そして、気になっている人も多いと思われるのが、ルーフに飾られたキャップ。このキャップはアメリカのカー用品店チェーン『NAPA AUTO PARTS』の営業車に取り付けられていた実物を手に入れ、オーナメント部分を自身のキャラクターに書き換えたもの。本来ならルーフパネルにボルト留めされているが、イベント仕様ということで超強力マグネットを利用して脱着可能にアレンジを加えている。クルマも雑貨と同様に飾って楽しむのが前田さんの流儀というわけだ。

ダッシュボードに貼られていたコラムシフトのパターン表示ステッカーは、正規のシフトパターンと併用する形で「ウサギとカメ」でも表現するなど、随所に遊び心が散りばめられている。

タイヤ&ホイールは純正が10インチのため、唯一選択できるダンロップのSP175をセットしている。本当ならばミニカピックの時代考証に合ったパターンのダンロップ製スノータイヤを履かせたかったそうだが、日本ではすでに廃番。現在はイギリスでのみ販売されてはいるものの、1本4万円ものコストがかかってしまうのだとか。タイヤのトレッドパターンもデザインの一部と考えている前田さんだけに、タイヤだけは妥協点なのだという。

「今所有しているのはこのミニカピック1台ですから、普段の街乗りから週末のドライブまで活用していますよ。古いものというよりも、自分の好みにあったデザインのクルマと共に過ごす時間は、何よりの楽しみなんですよ」
実のところ、このミニカピック以前にも同型を所有していたという前田さん。その時はジムニーのフレームにこのボディを乗せたリフトアップスタイルも考えていたという。それから何台かの360を経て再びミニカピックを手にしたところ、やはりノーマルのスタイリングが最良と思い直したそうだ。

  • 横浜ヒストリックカーデイで取材させていただいた 1968年式の三菱・ミニカピック(LT25)

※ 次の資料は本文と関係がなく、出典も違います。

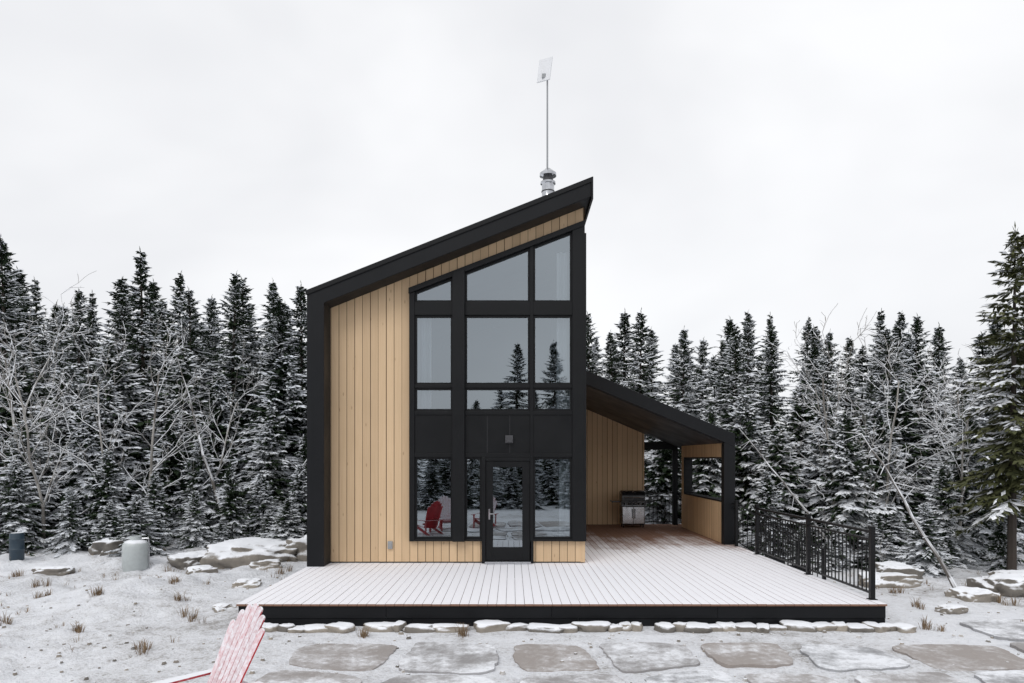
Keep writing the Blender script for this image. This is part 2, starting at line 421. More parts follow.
mb.box(4.36,5.45,22.42,22.62,2.80,3.05); mb.box(5.30,5.45,22.42,22.62,DZ+.003,2.80)
mb.build('porch_side_wall',[M_black],cab,bevel=.006)
mb=MB(); sd=lambda u,d,z:(5.40+d,u,z)
clad(mb,PF+.24,21.75,lambda u:DZ+.01,lambda u:1.385,sd); clad(mb,PF+.24,21.75,lambda u:2.545,lambda u:ptop(5.4)-.34,sd)
clad(mb,21.46,21.75,lambda u:1.385,lambda u:2.545,sd)
mb.build('porch_side_siding',[M_wood,M_groove],cab)
mb=MB(); clad(mb,1.53,4.36,lambda u:DZ+.01,lambda u:ptop(u)-.37,lambda u,d,z:(u,22.5+d,z)); mb.build('porch_back_siding',[M_wood,M_groove],cab)
mb=MB(); mb.prism([(1.53,DZ),(4.355,DZ),(4.355,ptop(4.36)-.38),(1.53,ptop(1.53)-.38)],22.53,22.68); mb.build('porch_back_wall',[M_black],cab)
mb=MB(); mb.box(XL+.03,1.48,14.45,22.95,-.3,DZ-.04); mb.build('foundation',[M_conc],cab)

# chimney + antenna on the cabin roof
mb=MB(); c=(.95,18.0,0)
z0=rooftop(.95)
mb.lathe([(.34,z0-.2),(.215,z0+1.35),(.17,z0+1.5),(.165,z0+1.52),(.165,9.72),(.20,9.74),(.20,9.79),(.13,9.80),(.13,9.93),(.22,9.95),(.22,10.02),(.06,10.15),(.0,10.16)],c,32)
o=mb.build('chimney_flue',[M_flue],cab,smooth=True)
e_=o.modifiers.new('es','EDGE_SPLIT'); e_.split_angle=math.radians(30)
mb=MB()
mb.lathe([(.167,9.52),(.175,9.525),(.175,9.55),(.167,9.555)],c,24)
mb.lathe([(.133,9.81),(.135,9.82),(.135,9.92),(.133,9.93)],c,24)
mb.build('chimney_bands',[M_dgrey],cab)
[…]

    1968年式の三菱・ミニカピック(LT25)

「排気量の上限が360㏄以下、全長3メートル、全幅1.3メートル、高さ2メートル以下」
1954年に改正された軽自動車規格で作られたミニカピックは、車体サイズが拡大の一途を辿る現代車に見慣れてしまった世代にも、どこか懐かしく感じられるはず。当時の暮らしに根付いたデザインは、もはや日本の原風景そのもの。日本独自の規格があったからこそ、そんなノスタルジーが得られるのである。